Pour la communauté des hommes d’affaires, le gouvernement est en train de vouloir compenser la baisse des recettes des cours du café et du cacao par une hausse sans précédent de la fiscalité, ce qui pourrait nuire à l’économie du pays.
Ce mardi, à l’occasion d’une rencontre de sensibilisation avec la presse, les responsables de la DGI ont même mis en avant, des «mesures contenues dans l’annexe fiscale 2018 destinées à soutenir le secteur privé et à améliorer le climat des affaires afin de rendre l’économie ivoirienne plus compétitive». Il s’agit pour le gouvernement de respecter ses engagements communautaires, notamment les critères de convergences du FMI et ceux vis-à-vis des bailleurs de fonds.
Mobilisation des ressources internes
La principale mesure qui fait grincer les dents, c’est l’objectif de rehausser le taux de pression fiscale qui était de 16% en 2016 et qui devrait passer à 20% à l’horizon 2020. Autant dire que la hausse de la pression fiscale de cette année qui soulève déjà un tollé général n’est que la première étape d’un processus qui risque de s’amplifier, d’où la levée de boucliers des opérateurs économiques.
En engageant son gouvernement à approfondir les négociations avec le secteur privé pour aplanir les divergences, ADO a le mérite d’avoir tendu la main au secteur privé.

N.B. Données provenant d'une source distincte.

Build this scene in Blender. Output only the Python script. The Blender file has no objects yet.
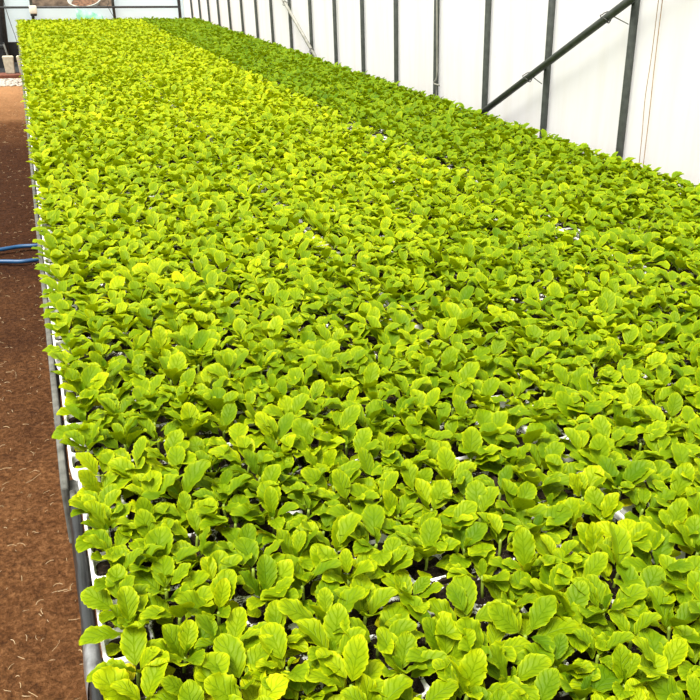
import bpy, bmesh, math, random
import numpy as np
from mathutils import Vector, Matrix, noise
random.seed(7); rng = np.random.default_rng(7)
SC = bpy.context.scene
COL = SC.collection
PI = math.pi

# ------------------------------------------------------------------ helpers
def tag(o, label=None, cat=None, group=None, kind=None):
    if label: o['label'] = label
    if cat: o['category'] = cat
    if group: o['group'] = group
    if kind: o['kind'] = kind
    return o

def obj(name, bm, mat, parent=None, smooth=False):
    me = bpy.data.meshes.new(name)
    bm.normal_update(); bm.to_mesh(me); bm.free()
    if smooth:
        me.shade_smooth()
    if mat: me.materials.append(mat)
    o = bpy.data.objects.new(name, me); COL.objects.link(o)
    if parent: o.parent = parent
    return o

def empty(name, loc=(0, 0, 0)):
    o = bpy.data.objects.new(name, None); COL.objects.link(o); o.location = loc
    o.empty_display_size = .02
    return o

def box(bm, lo, hi, bevel=0.0):
    x0, y0, z0 = lo; x1, y1, z1 = hi
    r = bmesh.ops.create_cube(bm, size=1.0)
    vs = r['verts']
    for v in vs:
        v.co = Vector(((x0+x1)/2+v.co.x*(x1-x0), (y0+y1)/2+v.co.y*(y1-y0), (z0+z1)/2+v.co.z*(z1-z0)))
    if bevel:
        es = list({e for v in vs for e in v.link_edges})
        bmesh.ops.bevel(bm, geom=es, offset=bevel, segments=2, profile=.5, affect='EDGES')

def tube(bm, pts, r, n=10, caps=True):
    pts = [Vector(p) for p in pts]
    rs = r if isinstance(r, (list, tuple)) else [r]*len(pts)
    rings = []; prev = None
    for i, p in enumerate(pts):
        d = (pts[min(i+1, len(pts)-1)]-pts[max(i-1, 0)]).normalized()
        a = prev if prev is not None else (Vector((0, 0, 1)) if abs(d.z) < .9 else Vector((1, 0, 0)))
        u = (a-d*a.dot(d)).normalized(); w = d.cross(u); prev = u
        rings.append([bm.verts.new(p+(u*math.cos(t)+w*math.sin(t))*rs[i]) for t in [2*PI*k/n for k in range(n)]])
    for A, B in zip(rings, rings[1:]):
        for k in range(n):
            bm.faces.new((A[k], A[(k+1) % n], B[(k+1) % n], B[k]))
    if caps:
        bm.faces.new(rings[0][::-1]); bm.faces.new(rings[-1])

def curve_pts(ctrl, n=12):
    P = [Vector(c) for c in ctrl]; P = [P[0]*2-P[1]]+P+[P[-1]*2-P[-2]]
    out = []
    for i in range(1, len(P)-2):
        for k in range(n):
            t = k/n; a, b, c, d = P[i-1], P[i], P[i+1], P[i+2]
            out.append(.5*((2*b)+(c-a)*t+(2*a-5*b+4*c-d)*t*t+(3*b-a-3*c+d)*t**3))
    out.append(P[-2]); return out

def lathe(bm, prof, n=24, loc=(0, 0, 0)):
    rings = [[bm.verts.new((loc[0]+r*math.cos(2*PI*k/n), loc[1]+r*math.sin(2*PI*k/n), loc[2]+z)) for k in range(n)] for r, z in prof]
    for A, B in zip(rings, rings[1:]):
        for k in range(n):
            bm.faces.new((A[k], A[(k+1) % n], B[(k+1) % n], B[k]))

# ------------------------------------------------------------------ materials
class NT:
    def __init__(s, name):
        s.m = bpy.data.materials.new(name); s.m.use_nodes = True
        s.t = s.m.node_tree; s.t.nodes.clear()
        s.out = s.n('ShaderNodeOutputMaterial')
    def n(s, typ, **kw):
        x = s.t.nodes.new(typ)
        for k, v in kw.items():
            if k.startswith('i_'):
                key = k[2:].replace('_', ' ')
                x.inputs[key].default_value = v
            else: setattr(x, k, v)
        return x
    def l(s, a, b): s.t.links.new(a, b)
    def ramp(s, fac, stops):
        r = s.n('ShaderNodeValToRGB'); e = r.color_ramp.elements
        while len(e) > 1: e.remove(e[-1])
        e[0].position, e[0].color = stops[0][0], (*stops[0][1], 1)
        for p, c in stops[1:]:
            q = e.new(p); q.color = (*c, 1)
        s.l(fac, r.inputs['Fac']); return r.outputs['Color']
    def mix(s, fac, a, b, typ='MIX'):
        x = s.n('ShaderNodeMix', data_type='RGBA', blend_type=typ)
        for v, sock in ((fac, x.inputs[0]), (a, x.inputs[6]), (b, x.inputs[7])):
            if hasattr(v, 'links'): s.l(v, sock)
            elif isinstance(v, (int, float)): sock.default_value = v
            else: sock.default_value = (*v, 1)
        return x.outputs[2]
    def math(s, op, a, b=None, c=None):
        x = s.n('ShaderNodeMath', operation=op)
        for v, sock in zip((a, b, c), x.inputs):
            if v is None: continue
            if hasattr(v, 'links'): s.l(v, sock)
            else: sock.default_value = v
        return x.outputs[0]
    def noise(s, scale, detail=4, rough=.55, vec=None):
        if vec is None:
            vec = s.n('ShaderNodeTexCoord').outputs['Object']
        x = s.n('ShaderNodeTexNoise', i_Scale=scale, i_Detail=detail, i_Roughness=rough)
        s.l(vec, x.inputs['Vector']); return x.outputs['Fac']
    def bump(s, h, strength=.4, dist=.01):
        b = s.n('ShaderNodeBump', i_Strength=strength, i_Distance=dist)
        s.l(h, b.inputs['Height']); return b.outputs['Normal']

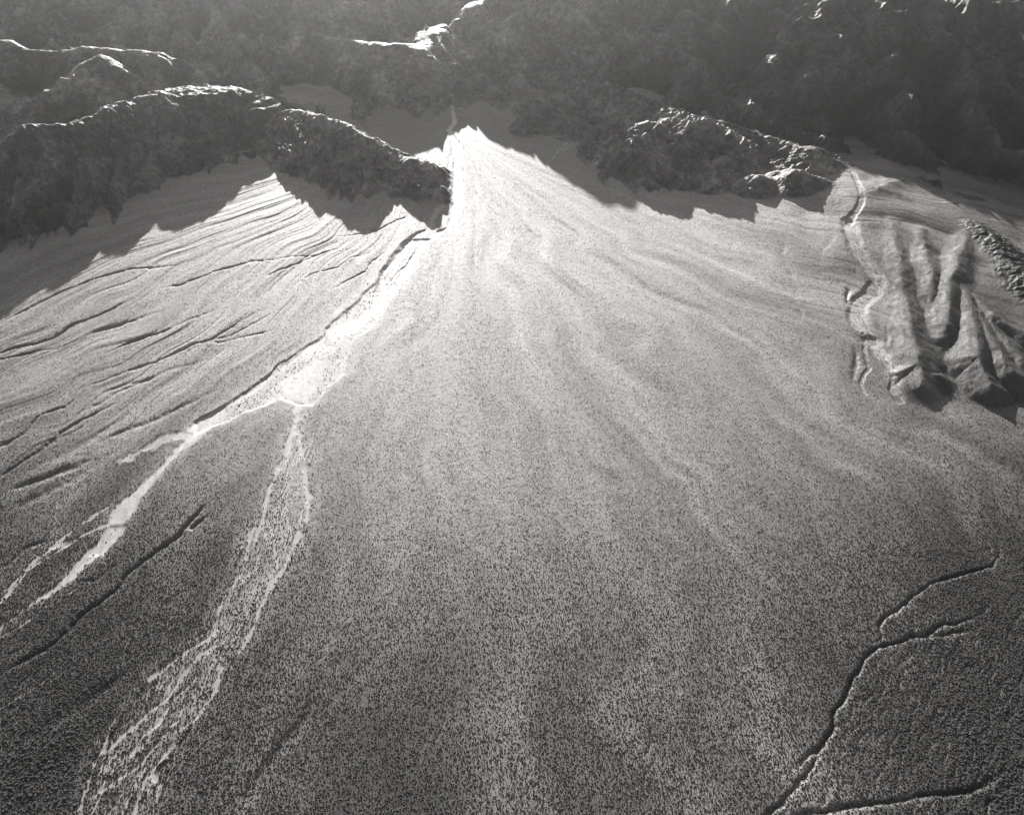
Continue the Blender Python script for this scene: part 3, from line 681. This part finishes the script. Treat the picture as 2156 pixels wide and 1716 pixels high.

Toutefois, il reste à attendre jusqu’à où le gouvernement est prêt à aller et quelles concessions les deux parties sont prêtes à consentir pour parvenir à l’équilibre nécessaire entre impératif de mobilisation de ressources internes et objectif de soutien au secteur privé.
C’est désormais au Premier ministre Amadou Gon Coulibaly qui vient de boucler un an à la tête du gouvernement de jouer les médiateurs et de procéder aux arbitrages nécessaires, sans perdre de vue la feuille de route fixée par le chef de l’Etat. Si Ouattara s’est montré ouvert au dialogue, il a aussi été ferme sur un aspect : les propositions doivent tenir compte de la volonté de l’Etat à accélérer le développement de l’économie ivoirienne.